»»

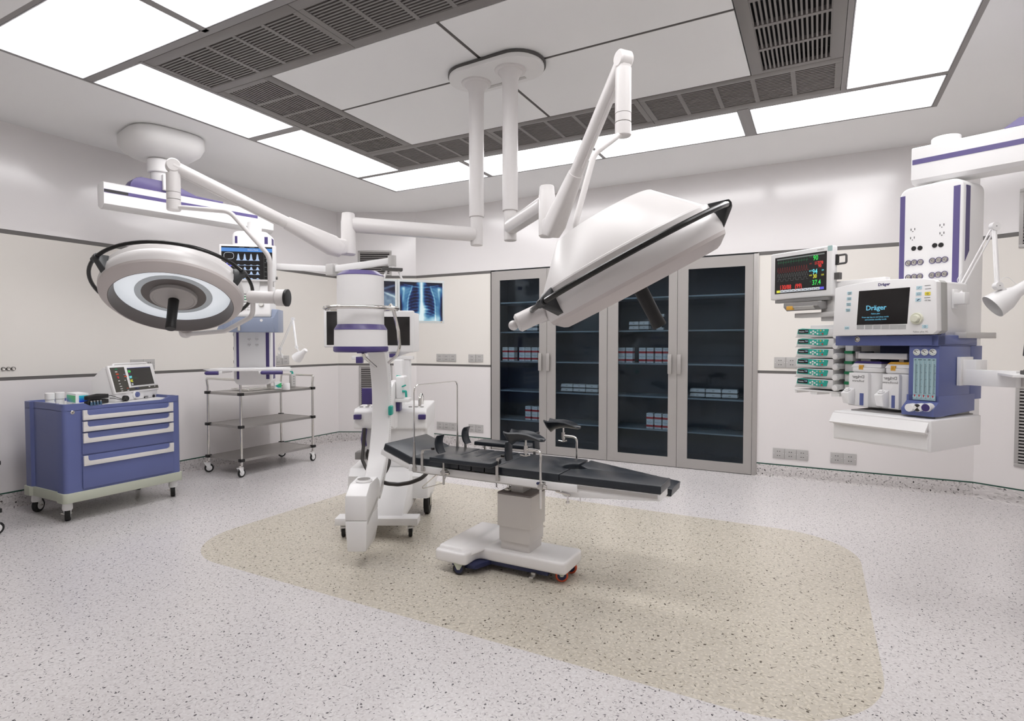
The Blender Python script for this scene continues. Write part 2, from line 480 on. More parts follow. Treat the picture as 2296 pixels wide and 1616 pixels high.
# T-bar frame around the light field
t = MB('frame_grey')
zt = ZC + 0.001; zf = ZC + 0.045
xs = [-3.832, -3.838]
BN = []
def bar(x0, y0, x1, y1, w=None):
    BN.append(1); q = 0.0006 * (len(BN) % 7); t.box((x0, y0, zt + q), (x1, y1, zf + q))
bar(GX[0], GY[0], GX[0] + 0.018, GY[1]); bar(GX[1] - 0.03, GY[0], GX[1], GY[1]); bar(GX[0], GY[1] - 0.014, GX[1], GY[1]); bar(GX[0], GY[0], GX[1], GY[0] + 0.03)
for y in (2.108, 4.735): bar(GX[0], y, GX[1], y + 0.05)
for x in (-3.855, 0.115): bar(x, 2.15, x + 0.03, 4.74)
for y in (3.385,):
    bar(GX[0], y, -3.85, y + 0.07); bar(0.13, y, GX[1], y + 0.07)
LX = [-4.427, -3.13, -1.855, -0.535, 0.735]
for x, w in ((-3.13, 0.045), (-1.855, 0.02), (-0.535, 0.08)):
    bar(x - w / 2, 4.76, x + w / 2, 5.38); bar(x - w / 2, 1.51, x + w / 2, 2.13)
struct(t.build('trim_ceiling', smooth=False)); bpy.data.objects['trim_ceiling'].name = 'trim_7'
# centre panels with dark joints
p = MB('ceiling_panel')
p.box((-3.27, 2.67, ZC + 0.03), (-0.42, 4.19, ZC + 0.05), 'duct_dark')
for x0, x1 in ((-3.262, -1.918), (-1.895, -0.426)):
    for y0, y1 in ((2.680, 3.318), (3.341, 4.186)):
        p.box((x0, y0, ZC + 0.004), (x1, y1, ZC + 0.04), bev=0.002)
mat('joint_dark', (84, 80, 78), 0.6)
p.box((-1.9178, 2.681, ZC + 0.007), (-1.8952, 4.185, ZC + 0.012), 'joint_dark'); p.box((-3.261, 3.3182, ZC + 0.007), (-0.427, 3.3408, ZC + 0.0115), 'joint_dark')
struct(p.build('ceiling_panels', smooth=False)); bpy.data.objects['ceiling_panels'].name = 'ceiling.001'

# ceiling lights
glow('panel_light', (250, 250, 255), 1.0)
PL = MATS['panel_light']; PL.node_tree.nodes['Principled BSDF'].inputs['Emission Color'].default_value = (1.0, 0.985, 0.99, 1)
LIGHT_E = 7.7
PL.node_tree.nodes['Principled BSDF'].inputs['Emission Strength'].default_value = LIGHT_E
mat('lens_rim', (238, 238, 242), 0.5)
def ceil_light(x0, y0, x1, y1, label):
    th = thing('ceiling_light', label, 'ceiling light', ((x0 + x1) / 2, (y0 + y1) / 2, ZC), 'recessed panel lights in the ceiling')
    w, h = (x1 - x0) / 2, (y1 - y0) / 2
    f = MB('lens_rim')
    for s_ in (-1, 1):
        f.box((s_ * w, -h, 0.004), (s_ * (w - 0.006), h, 0.075)); f.box((-w, s_ * h, 0.004), (w, s_ * (h - 0.006), 0.075))
    f.build('frame', th, smooth=False)
    g = MB('panel_light'); g.box((-w + 0.006, -h + 0.006, 0.05), (w - 0.006, h - 0.006, 0.058)); g.build('diffuser', th, smooth=False)
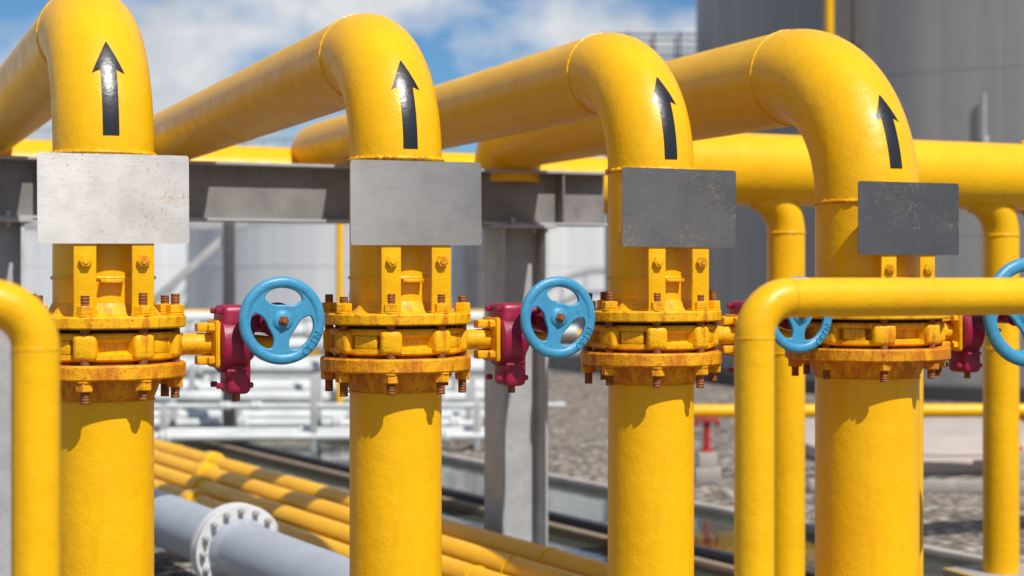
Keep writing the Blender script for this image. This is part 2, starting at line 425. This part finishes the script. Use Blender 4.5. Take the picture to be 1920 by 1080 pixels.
# ---------------------------------------------------------------- ground, canal, low pipelines
def sheet(name,pts,z,mat):
    me=bpy.data.meshes.new(name);me.from_pydata([(x,y,z) for x,y in pts],[],[list(range(len(pts)))]);me.materials.append(mat)
    o=bpy.data.objects.new(name,me);C.collection.objects.link(o);return o
def gravel():
    m,nt,b=new_mat('gravel');v=coords(nt)
    vo=N(nt,'ShaderNodeTexVoronoi');vo.inputs['Scale'].default_value=11;L(nt,v,vo.inputs['Vector'])
    sep=N(nt,'ShaderNodeSeparateColor');L(nt,vo.outputs['Color'],sep.inputs[0])
    c=ramp(nt,sep.outputs[0],[(0,(.14,.11,.09)),(.5,(.34,.28,.23)),(1,(.6,.53,.46))])
    c=mix(nt,ramp(nt,vo.outputs['Distance'],[(.25,0),(.7,1)]),c,(.06,.05,.04))
    c=mix(nt,ramp(nt,noise_n(nt,v,.7,4),[(.35,0),(.65,.4)]),c,(.24,.20,.16))
    L(nt,c,b.inputs['Base Color']);b.inputs['Roughness'].default_value=.95
    inv=N(nt,'ShaderNodeMath',operation='SUBTRACT');inv.inputs[0].default_value=1;L(nt,vo.outputs['Distance'],inv.inputs[1])
    bump(nt,b,inv.outputs[0],.8,.04);return m
sheet('ground',[(-500,-60),(500,-60),(500,900),(-500,900)],0,gravel())
wm,nt,b=new_mat('canal_water');b.inputs['Base Color'].default_value=(.05,.06,.045,1);b.inputs['Roughness'].default_value=.07
bump(nt,b,noise_n(nt,coords(nt),5,3),.10,.03)
d=Vector((-.53,.848));nrm=Vector((.848,.53))
def lane(p,o0,o1,a,c):
    p=Vector(p);return [tuple(p+nrm*o+d*s) for s,o in ((a,o0),(a,o1),(c,o1),(c,o0))]
A=(.62*K,10.3*K)
sheet('water',lane(A,-1.7,1.35,-9,26),.004,wm)
an=math.atan2(d.y,d.x)
BROWN=simple('brown_timber',(.24,.18,.12),.8,nscale=5)
for o_,w_,h_,m_,nm in ((0,.07,.10,STEELD,'canal_edge_rail'),(-.20,.09,.07,BROWN,'canal_edge_rail'),(1.4,.10,.07,CONC,'canal_kerb'),(-1.75,.12,.08,CONC,'canal_kerb')):
    c=Vector(A)+nrm*o_+d*8
    bb=B(nm,None,m_,loc=(c.x,c.y,h_/2),rotz=an);bb.box((0,0,0),(34,w_,h_),mat=m_,bev=.01);bb.done()
# diagonal yellow pipes
d2=Vector((-.512,.859));n2=Vector((.859,.512));an2=math.atan2(d2.y,d2.x)
for i,(o_,h_) in enumerate(((-.04,.32),(-.25,.30),(-.45,.27),(-.65,.24))):
    c=Vector((-1.15,10.0))*K+n2*o_*K
    e=empty('yellow_pipeline',(c.x,c.y,h_*K),an2)
    bb=B('pipe',e,YEL);bb.sweep([(-7,0,0),(0,0,0),(9,0,0),(16,0,0)],.076,YEL,24)
    for q in (-3,3,9):bb.torus(.076,.006,weldM((q,0,0),(1,0,0)),YEL,24,6)
    q=2.1-i*.5; bb.cyl(.10,q,q+.16,RY,YEL,24)
    bb.done()
    if i==0:
        s=B('supports',e,GALV)
        for q in (-5,-2,4,8): s.box((q,.36,-h_*K/2-.04),(.1,1.0,h_*K-.11),mat=GALV,bev=.005)
        s.done()
c=Vector((-1.40,8.15))*K
e=empty('grey_pipeline',(c.x,c.y,.30*K),an2)
bb=B('pipe',e,GREYP);bb.sweep([(-5.0,0,0),(0,0,0),(7,0,0),(14,0,0)],.168,GREYP,48).done()
bb=B('flange_pair',e,GREYP)
for a_,b_ in ((-.055,-.004),(.004,.055)): bb.cyl(.262,a_,b_,RY,WHITE,56,bev=.004)
bb.lathe([(.168,-.14),(.192,-.055),(.165,-.05)],RY,GREYP,48);bb.lathe([(.168,.14),(.192,.055),(.165,.05)],RY,GREYP,48)
for q in range(16):
    a=q*math.pi/8;M=T(0,.226*math.cos(a),.226*math.sin(a))@RY;bb.cyl(.020,-.085,.085,M,GALV,6);bb.cyl(.011,-.105,.105,M,GALV,10)
bb.done()
bb=B('saddles',e,CONC)
for q in (-3,3,9): bb.box((q,0,-.245),(.3,.5,.18),mat=CONC,bev=.02)
bb.done()
# white pipe rack rows far
def wrack(y,x0,x1,hs,r,mat,step=2.2,skew=0.0,dy=.18):
    y*=K;x0*=K;x1*=K;r*=K
    e=empty('white_pipe_rack' if mat is WHITE else 'yellow_pipeline',(x0,y,0),skew)
    b=B('pipes',e,mat);ln=x1-x0
    for k,h in enumerate(hs):
        rk=r*random.uniform(.6,1.15)
        l0=random.uniform(0,.8);l1=ln-random.uniform(0,.9)
        b.sweep([(l0,k*dy,h),(ln/2,k*dy,h),(l1,k*dy,h)],rk,mat,14)
        for q in range(3):
            u=random.uniform(1,ln-1.2); b.cyl(rk*1.7,u,u+.05,T(0,k*dy,h)@RY,mat,16);b.cyl(rk*1.7,u+.06,u+.11,T(0,k*dy,h)@RY,mat,16)
    b.done();s=B('posts',e,GALV);x=.3
    while x<ln:
        hh=max(hs)+random.choice((.05,.05,.35))
        s.box((x,-.0,hh/2),(.07,.07,hh),mat=GALV,bev=.004)
        s.box((x,dy*len(hs),hh/2),(.07,.07,hh),mat=GALV,bev=.004)
        s.box((x,dy*len(hs)/2,min(hs)-r-.02),(.09,dy*len(hs),.04),mat=GALV,bev=.004);x+=step*random.uniform(.7,1.2)
    s.done()
wrack(15.3,-5.2,.55,[.16,.20,.46],.04,WHITE,1.9,.03)
wrack(16.6,-5.8,.45,[.18,.24,.30],.06,WHITE,1.5,-.02,.3)
wrack(18.2,-6.2,.4,[.35,.70,.40],.07,WHITE,1.7,-.03,.4)
wrack(20.5,-7,.5,[.3,.42,.85,.55],.08,WHITE,2.3,.03,.4)
wrack(23.5,-8,1.0,[.5,.95,.6,.75],.10,WHITE,2.6,0,.5)
wrack(27,-9,1.3,[.45,.8,1.05],.12,WHITE,3,.02,.6)
wrack(22.2,-8,1.0,[.70,],.06,YEL,3,0)
wrack(25,-8,1.2,[.85,],.08,YEL,3,0)
wrack(30,-10,1.6,[.6,1.1],.09,YEL,3,-.02)
# right: yellow horizontal pipe + red stand
e=empty('yellow_pipeline',(1.15*K,13.1*K,.58*K),rad(2))
bb=B('pipe',e,YEL);bb.sweep([(-.1,0,0),(2,0,0),(8,0,0)],.062,YEL,24).sweep([(-.1,.5,-.05),(2,.5,-.05),(8,.5,-.05)],.045,YEL,24)
bb.done()
for px,yy in ((1325,13.1*K),(1905,13.3*K)):
    x,_=loc_at(px,yy)
    e=empty('red_pipe_stand',(x,yy,0))
    bb=B('concrete_base',e,CONC);bb.box((0,0,.07),(.24,.24,.14),mat=CONC,bev=.01).box((0,0,.21),(.17,.17,.14),mat=CONC,bev=.01).done()
    bb=B('stand',e,REDP);bb.cyl(.031,.28,.56,mat=REDP).cyl(.065,.28,.30,mat=REDP).box((0,0,.566),(.22,.13,.02),mat=REDP,bev=.003)
    bb.box((-.095,0,.54),(.02,.12,.05),mat=REDP,bev=.003).box((.095,0,.54),(.02,.12,.05),mat=REDP,bev=.003).done()
bb=B('concrete_pad',None,PAD,loc=(5.6,17.6,.07),rotz=rad(5));bb.box((0,0,0),(5.2,4.6,.14),mat=PAD,bev=.02);bb.done()
bb=B('concrete_kerb',None,CONC,loc=(5.2,13.9,.05),rotz=rad(-4));bb.box((0,0,0),(5.2,.12,.10),mat=CONC,bev=.01);bb.done()

# ---------------------------------------------------------------- tanks
def tank_mat(name,c1,c2,c3):
    m,nt,b=new_mat(name);v=coords(nt,(1,1,.04))
    c=mix(nt,ramp(nt,noise_n(nt,v,1.1,5,.6),[(.35,0),(.65,1)]),c1,c2)
    c=mix(nt,ramp(nt,noise_n(nt,coords(nt,(1,1,.03)),3.3,3,.6),[(.55,0),(.7,.7)]),c,c3)
    L(nt,c,b.inputs['Base Color']);b.inputs['Roughness'].default_value=.5
    bump(nt,b,noise_n(nt,coords(nt),2.5,2),.10,.05);return m
TG=tank_mat('weathered_grey_tank_paint',(.20,.20,.21),(.29,.275,.26),(.36,.32,.285))
TW=tank_mat('white_tank_paint',(.58,.60,.62),(.70,.71,.72),(.74,.74,.74))
TGR=simple('pale_green_tank_paint',(.42,.55,.42),.5)
def tank(name,x,y,R,H,mat,courses,rail=True,thin=False):
    e=empty(name,(x,y,0));b=B('shell',e,mat)
    b.lathe([(0,0),(R,0),(R,H),(R*.7,H+R*.06),(0,H+R*.1)],mat=mat,seg=160).done()
    s=B('plate_seams',e,mat);hh=H/courses;o=.004 if thin else .012
    for k in range(1,courses): s.lathe([(R-.01,k*hh-.014),(R+o,k*hh-.010),(R+o,k*hh+.010),(R-.01,k*hh+.014)],mat=mat,seg=160)
    if not thin:
        for k in range(courses):
            n=14
            for q in range(n):
                a=2*math.pi*(q+.5*(k%2)+.13*k)/n
                s.box((R,0,(k+.5)*hh),(.02,.05,hh-.07),Matrix.Rotation(a,4,'Z'),mat,0)
    s.done()
    s=B('base_ring',e,CONC);s.lathe([(R+.01,0),(R+.35,0),(R+.35,.22),(R+.01,.24)],mat=STEELD if mat is TG else CONC,seg=128).done()  # grey tanks: ring coloured dark to stand in for the shadow at the base
    if rail:
        s=B('top_rail',e,GALV)
        for z in (.5,1.05): s.torus(R-.05,.03,T(0,0,H+z),GALV,96,6)
        for q in range(60):
            a=2*math.pi*q/60;s.cyl(.025,H-.1,H+1.05,T((R-.05)*math.cos(a),(R-.05)*math.sin(a),0),GALV,6)
        s.done()
    return e
e=tank('storage_tank',10.5,30,7.0,10,TG,4,thin=True)
def on_tank(name,px,R,off,r,z0,z1,mat,cx=10.5,cy=30):
    k=(px-960)/3000
    A_=1+k*k;B_=-2*(k*cx+cy);C_=cx*cx+cy*cy-(R+off)**2
    y=(-B_-math.sqrt(B_*B_-4*A_*C_))/(2*A_);x=k*y
    b=B(name,e,mat,loc=(x-cx,y-cy,0));b.sweep([(0,0,z0),(0,0,(z0+z1)/2),(0,0,z1)],r,mat,16)
    dx,dy=cx-x,cy-y;l=math.hypot(dx,dy)
    z=z0+.3
    while z<z1: b.box((dx/l*off/2,dy/l*off/2,z),(.1,.1,.12),mat=mat,bev=.01);z+=1.6
    b.done()
on_tank('yellow_vent_pipe',1555,7,.3,.07,5.3,9.5,YEL)
on_tank('conduit',1845,7,.08,.03,3.6,4.6,GALV)
on_tank('conduit',1600,7,.12,.035,5.2,9.5,STEELD)
tank('storage_tank',-2.2,47,7.2,4.3,TW,4)
tank('storage_tank',-13,60,9,5.5,TW,5)
tank('storage_tank',1.2,66,4.2,5.0,TGR,5,rail=False)
tank('storage_tank',-.12,39.5,1.0,4.2,TG,4,rail=False)
# walkway beside grey tank
e=empty('access_walkway',(2.2,31,.2))
b=B('walkway',e,GALV)
for z in (5.9,6.1,6.35,5.7):b.box((.8,0,z),(2.6,.04,.04),mat=GALV,bev=0).box((.8,.8,z),(2.6,.04,.04),mat=GALV,bev=0)
b.box((.8,.4,5.55),(2.6,.9,.06),mat=GALV,bev=0)
for q in range(6):
    for yy in (0,.8): b.box((-.45+q*.5,yy,6.0),(.04,.04,.8),mat=GALV,bev=0)
for q in (-.3,1.2): b.box((q,.4,2.7),(.15,.15,5.8),mat=GALV,bev=0)
b.done()
# far pipe rack with brace
e=empty('steel_pipe_rack',(-3.18,18,0),rad(8))
b=B('frame',e,GALV)
b.box((0,0,1.25),(.16,.16,2.5),mat=STEELD,bev=.01);b.box((-3.2,0,1.25),(.16,.16,2.5),mat=STEELD,bev=.01)
b.box((-1.6,0,2.48),(3.6,.14,.16),mat=GALV,bev=.01)
b.box((0,0,0),(1.3,.09,.09),T(-.42,0,1.98)@Matrix.Rotation(rad(-42),4,'Y'),GALV,.005)
b.done()
e=empty('yellow_vent_pipe',(loc_at(637,20)[0],20,0));B('pipe',e,YEL).sweep([(0,0,0),(0,0,1.5),(0,0,3.0)],.045,YEL,16).done()
bb=B('white_boundary_wall',None,WHITE,loc=(-6,85,1.3));bb.box((0,0,0),(90,.3,2.6),mat=WHITE,bev=.02);bb.done()

# ---------------------------------------------------------------- light
el=rad(52);az=rad(34)
s=Vector((math.sin(az)*math.cos(el),-math.cos(az)*math.cos(el),math.sin(el)))
ld=bpy.data.lights.new('sun','SUN');ld.energy=5.0;ld.angle=rad(.5);ld.color=(1,.96,.89)
lo=bpy.data.objects.new('sun',ld);C.collection.objects.link(lo);lo.rotation_euler=s.to_track_quat('Z','Y').to_euler()
w=bpy.data.worlds.new('World');S.world=w;w.use_nodes=True;nt=w.node_tree
bg=nt.nodes['Background'];bg.inputs['Strength'].default_value=.075
sk=N(nt,'ShaderNodeTexSky',sky_type='NISHITA');sk.sun_disc=False;sk.sun_elevation=el;sk.sun_rotation=math.pi-az
sk.air_density=1.0;sk.dust_density=.2;sk.ozone_density=3
tc=N(nt,'ShaderNodeTexCoord');mp=N(nt,'ShaderNodeMapping');mp.inputs['Scale'].default_value=(1,1,1.5);mp.inputs['Location'].default_value=(2.97,.4,.2)
L(nt,tc.outputs['Generated'],mp.inputs['Vector'])
nf=noise_n(nt,mp.outputs['Vector'],5.2,9,.55)
cl=ramp(nt,nf,[(.455,0),(.57,.95)])
blue=mix(nt,1.0,sk.outputs[0],(.60,.92,1.20),'MULTIPLY')
cw=ramp(nt,noise_n(nt,mp.outputs['Vector'],14,5,.6),[(.35,(7.0,7.5,8.2)),(.62,(10.2,10.3,10.5))])
colr=mix(nt,cl,blue,cw)
L(nt,colr,bg.inputs['Color'])
# ---------------------------------------------------------------- camera
cd=bpy.data.cameras.new('camera');cam=bpy.data.objects.new('camera',cd);C.collection.objects.link(cam)
cam.location=(0,0,EYE);cam.rotation_euler=(rad(90),0,0)
cd.lens=56.25;cd.sensor_width=36;cd.shift_y=-25/1920;cd.clip_end=2000
cd.dof.use_dof=True;cd.dof.focus_distance=5.55;cd.dof.aperture_fstop=2.0
S.camera=cam
S.view_settings.view_transform='Standard';S.view_settings.look='None';S.view_settings.exposure=0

««

THE TASK >> Report the number of lines in the listing that include the string "picture"; give nothing but the number.

SOLUTION TO THE EXERCISE >> 2